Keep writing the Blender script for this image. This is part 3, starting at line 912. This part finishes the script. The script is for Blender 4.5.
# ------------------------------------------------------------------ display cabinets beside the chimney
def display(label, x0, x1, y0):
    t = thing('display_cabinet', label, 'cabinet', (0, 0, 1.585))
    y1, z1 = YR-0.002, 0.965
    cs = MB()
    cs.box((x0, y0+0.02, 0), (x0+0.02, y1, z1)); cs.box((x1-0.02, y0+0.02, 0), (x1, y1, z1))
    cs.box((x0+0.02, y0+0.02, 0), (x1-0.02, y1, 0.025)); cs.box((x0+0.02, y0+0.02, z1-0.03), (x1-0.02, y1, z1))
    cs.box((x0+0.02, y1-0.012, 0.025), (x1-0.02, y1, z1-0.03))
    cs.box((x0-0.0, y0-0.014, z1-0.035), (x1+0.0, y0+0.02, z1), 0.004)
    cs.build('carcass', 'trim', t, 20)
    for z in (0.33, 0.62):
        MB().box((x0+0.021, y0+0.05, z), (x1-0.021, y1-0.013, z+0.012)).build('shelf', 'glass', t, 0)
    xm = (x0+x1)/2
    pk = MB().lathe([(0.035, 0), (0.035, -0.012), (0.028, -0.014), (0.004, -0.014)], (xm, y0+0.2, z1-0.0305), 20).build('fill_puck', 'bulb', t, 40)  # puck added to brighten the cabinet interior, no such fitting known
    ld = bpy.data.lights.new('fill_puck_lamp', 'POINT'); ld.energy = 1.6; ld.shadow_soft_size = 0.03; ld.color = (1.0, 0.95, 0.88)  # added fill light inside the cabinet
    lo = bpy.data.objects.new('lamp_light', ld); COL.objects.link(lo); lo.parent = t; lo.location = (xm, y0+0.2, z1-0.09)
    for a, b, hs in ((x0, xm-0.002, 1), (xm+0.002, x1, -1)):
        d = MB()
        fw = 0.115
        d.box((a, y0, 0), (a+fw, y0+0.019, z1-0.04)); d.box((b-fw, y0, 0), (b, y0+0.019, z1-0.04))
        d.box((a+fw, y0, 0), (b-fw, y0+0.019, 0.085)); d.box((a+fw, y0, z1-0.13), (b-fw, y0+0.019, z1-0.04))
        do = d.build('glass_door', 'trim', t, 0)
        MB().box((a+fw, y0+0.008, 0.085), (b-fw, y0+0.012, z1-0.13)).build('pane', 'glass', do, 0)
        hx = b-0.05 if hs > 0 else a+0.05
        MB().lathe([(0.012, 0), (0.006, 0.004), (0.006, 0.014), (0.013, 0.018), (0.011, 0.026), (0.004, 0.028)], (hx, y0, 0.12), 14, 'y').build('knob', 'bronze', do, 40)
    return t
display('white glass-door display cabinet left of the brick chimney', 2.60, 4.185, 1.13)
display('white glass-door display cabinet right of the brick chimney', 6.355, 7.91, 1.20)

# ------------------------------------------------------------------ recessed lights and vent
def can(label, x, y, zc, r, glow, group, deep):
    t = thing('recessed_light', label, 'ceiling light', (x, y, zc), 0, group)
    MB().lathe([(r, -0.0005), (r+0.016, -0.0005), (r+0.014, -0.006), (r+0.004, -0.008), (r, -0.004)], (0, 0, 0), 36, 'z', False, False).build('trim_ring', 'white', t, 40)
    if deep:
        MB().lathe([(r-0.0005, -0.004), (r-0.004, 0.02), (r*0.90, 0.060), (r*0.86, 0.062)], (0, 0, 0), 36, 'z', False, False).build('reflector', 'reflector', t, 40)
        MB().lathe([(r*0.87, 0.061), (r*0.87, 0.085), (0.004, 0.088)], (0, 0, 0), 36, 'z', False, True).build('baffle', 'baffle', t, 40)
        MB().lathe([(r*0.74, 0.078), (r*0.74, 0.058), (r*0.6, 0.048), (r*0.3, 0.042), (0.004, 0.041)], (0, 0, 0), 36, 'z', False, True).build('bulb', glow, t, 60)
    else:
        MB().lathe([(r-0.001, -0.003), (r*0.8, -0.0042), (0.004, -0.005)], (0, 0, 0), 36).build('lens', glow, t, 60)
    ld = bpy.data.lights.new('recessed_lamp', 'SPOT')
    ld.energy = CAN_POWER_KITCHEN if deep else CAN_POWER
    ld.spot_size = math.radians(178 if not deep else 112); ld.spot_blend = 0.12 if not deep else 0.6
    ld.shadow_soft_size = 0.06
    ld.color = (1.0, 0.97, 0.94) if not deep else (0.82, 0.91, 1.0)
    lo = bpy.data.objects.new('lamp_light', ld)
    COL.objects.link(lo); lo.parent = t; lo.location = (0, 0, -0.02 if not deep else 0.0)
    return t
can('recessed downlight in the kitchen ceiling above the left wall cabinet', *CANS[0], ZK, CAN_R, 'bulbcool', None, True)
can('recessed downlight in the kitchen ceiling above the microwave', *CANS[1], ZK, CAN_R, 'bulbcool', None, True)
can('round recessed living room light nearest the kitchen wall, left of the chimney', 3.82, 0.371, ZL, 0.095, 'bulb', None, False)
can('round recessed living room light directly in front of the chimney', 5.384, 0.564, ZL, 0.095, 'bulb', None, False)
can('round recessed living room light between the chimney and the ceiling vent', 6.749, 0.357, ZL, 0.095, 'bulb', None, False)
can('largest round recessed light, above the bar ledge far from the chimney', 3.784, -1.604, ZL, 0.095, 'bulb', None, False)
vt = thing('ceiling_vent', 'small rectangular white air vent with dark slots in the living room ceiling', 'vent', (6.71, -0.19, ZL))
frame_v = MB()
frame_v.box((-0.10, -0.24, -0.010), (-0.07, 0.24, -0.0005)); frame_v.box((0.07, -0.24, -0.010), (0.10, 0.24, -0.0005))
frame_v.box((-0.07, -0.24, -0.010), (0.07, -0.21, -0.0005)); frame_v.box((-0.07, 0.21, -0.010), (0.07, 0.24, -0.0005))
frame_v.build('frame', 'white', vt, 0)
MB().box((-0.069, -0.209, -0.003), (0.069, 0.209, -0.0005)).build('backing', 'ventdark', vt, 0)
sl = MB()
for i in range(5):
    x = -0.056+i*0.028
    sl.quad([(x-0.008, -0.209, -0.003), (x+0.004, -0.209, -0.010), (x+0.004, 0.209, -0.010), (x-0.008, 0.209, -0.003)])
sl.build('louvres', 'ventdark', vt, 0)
********
• TASK DETAILS
Reproduce the material exactly, with every line intact.

• COMPLETED EXERCISE
Keep writing the Blender script for this image. This is part 3, starting at line 912. This part finishes the script. The script is for Blender 4.5.
# ------------------------------------------------------------------ display cabinets beside the chimney
def display(label, x0, x1, y0):
    t = thing('display_cabinet', label, 'cabinet', (0, 0, 1.585))
    y1, z1 = YR-0.002, 0.965
    cs = MB()
    cs.box((x0, y0+0.02, 0), (x0+0.02, y1, z1)); cs.box((x1-0.02, y0+0.02, 0), (x1, y1, z1))
    cs.box((x0+0.02, y0+0.02, 0), (x1-0.02, y1, 0.025)); cs.box((x0+0.02, y0+0.02, z1-0.03), (x1-0.02, y1, z1))
    cs.box((x0+0.02, y1-0.012, 0.025), (x1-0.02, y1, z1-0.03))
    cs.box((x0-0.0, y0-0.014, z1-0.035), (x1+0.0, y0+0.02, z1), 0.004)
    cs.build('carcass', 'trim', t, 20)
    for z in (0.33, 0.62):
        MB().box((x0+0.021, y0+0.05, z), (x1-0.021, y1-0.013, z+0.012)).build('shelf', 'glass', t, 0)
    xm = (x0+x1)/2
    pk = MB().lathe([(0.035, 0), (0.035, -0.012), (0.028, -0.014), (0.004, -0.014)], (xm, y0+0.2, z1-0.0305), 20).build('fill_puck', 'bulb', t, 40)  # puck added to brighten the cabinet interior, no such fitting known
    ld = bpy.data.lights.new('fill_puck_lamp', 'POINT'); ld.energy = 1.6; ld.shadow_soft_size = 0.03; ld.color = (1.0, 0.95, 0.88)  # added fill light inside the cabinet
    lo = bpy.data.objects.new('lamp_light', ld); COL.objects.link(lo); lo.parent = t; lo.location = (xm, y0+0.2, z1-0.09)
    for a, b, hs in ((x0, xm-0.002, 1), (xm+0.002, x1, -1)):
        d = MB()
        fw = 0.115
        d.box((a, y0, 0), (a+fw, y0+0.019, z1-0.04)); d.box((b-fw, y0, 0), (b, y0+0.019, z1-0.04))
        d.box((a+fw, y0, 0), (b-fw, y0+0.019, 0.085)); d.box((a+fw, y0, z1-0.13), (b-fw, y0+0.019, z1-0.04))
        do = d.build('glass_door', 'trim', t, 0)
        MB().box((a+fw, y0+0.008, 0.085), (b-fw, y0+0.012, z1-0.13)).build('pane', 'glass', do, 0)
        hx = b-0.05 if hs > 0 else a+0.05
        MB().lathe([(0.012, 0), (0.006, 0.004), (0.006, 0.014), (0.013, 0.018), (0.011, 0.026), (0.004, 0.028)], (hx, y0, 0.12), 14, 'y').build('knob', 'bronze', do, 40)
    return t
display('white glass-door display cabinet left of the brick chimney', 2.60, 4.185, 1.13)
display('white glass-door display cabinet right of the brick chimney', 6.355, 7.91, 1.20)

# ------------------------------------------------------------------ recessed lights and vent
def can(label, x, y, zc, r, glow, group, deep):
    t = thing('recessed_light', label, 'ceiling light', (x, y, zc), 0, group)
    MB().lathe([(r, -0.0005), (r+0.016, -0.0005), (r+0.014, -0.006), (r+0.004, -0.008), (r, -0.004)], (0, 0, 0), 36, 'z', False, False).build('trim_ring', 'white', t, 40)
    if deep:
        MB().lathe([(r-0.0005, -0.004), (r-0.004, 0.02), (r*0.90, 0.060), (r*0.86, 0.062)], (0, 0, 0), 36, 'z', False, False).build('reflector', 'reflector', t, 40)
        MB().lathe([(r*0.87, 0.061), (r*0.87, 0.085), (0.004, 0.088)], (0, 0, 0), 36, 'z', False, True).build('baffle', 'baffle', t, 40)
        MB().lathe([(r*0.74, 0.078), (r*0.74, 0.058), (r*0.6, 0.048), (r*0.3, 0.042), (0.004, 0.041)], (0, 0, 0), 36, 'z', False, True).build('bulb', glow, t, 60)
    else:
        MB().lathe([(r-0.001, -0.003), (r*0.8, -0.0042), (0.004, -0.005)], (0, 0, 0), 36).build('lens', glow, t, 60)
    ld = bpy.data.lights.new('recessed_lamp', 'SPOT')
    ld.energy = CAN_POWER_KITCHEN if deep else CAN_POWER
    ld.spot_size = math.radians(178 if not deep else 112); ld.spot_blend = 0.12 if not deep else 0.6
    ld.shadow_soft_size = 0.06
    ld.color = (1.0, 0.97, 0.94) if not deep else (0.82, 0.91, 1.0)
    lo = bpy.data.objects.new('lamp_light', ld)
    COL.objects.link(lo); lo.parent = t; lo.location = (0, 0, -0.02 if not deep else 0.0)
    return t
can('recessed downlight in the kitchen ceiling above the left wall cabinet', *CANS[0], ZK, CAN_R, 'bulbcool', None, True)
can('recessed downlight in the kitchen ceiling above the microwave', *CANS[1], ZK, CAN_R, 'bulbcool', None, True)
can('round recessed living room light nearest the kitchen wall, left of the chimney', 3.82, 0.371, ZL, 0.095, 'bulb', None, False)
can('round recessed living room light directly in front of the chimney', 5.384, 0.564, ZL, 0.095, 'bulb', None, False)
can('round recessed living room light between the chimney and the ceiling vent', 6.749, 0.357, ZL, 0.095, 'bulb', None, False)
can('largest round recessed light, above the bar ledge far from the chimney', 3.784, -1.604, ZL, 0.095, 'bulb', None, False)
vt = thing('ceiling_vent', 'small rectangular white air vent with dark slots in the living room ceiling', 'vent', (6.71, -0.19, ZL))
frame_v = MB()
frame_v.box((-0.10, -0.24, -0.010), (-0.07, 0.24, -0.0005)); frame_v.box((0.07, -0.24, -0.010), (0.10, 0.24, -0.0005))
frame_v.box((-0.07, -0.24, -0.010), (0.07, -0.21, -0.0005)); frame_v.box((-0.07, 0.21, -0.010), (0.07, 0.24, -0.0005))
frame_v.build('frame', 'white', vt, 0)
MB().box((-0.069, -0.209, -0.003), (0.069, 0.209, -0.0005)).build('backing', 'ventdark', vt, 0)
sl = MB()
for i in range(5):
    x = -0.056+i*0.028
    sl.quad([(x-0.008, -0.209, -0.003), (x+0.004, -0.209, -0.010), (x+0.004, 0.209, -0.010), (x-0.008, 0.209, -0.003)])
sl.build('louvres', 'ventdark', vt, 0)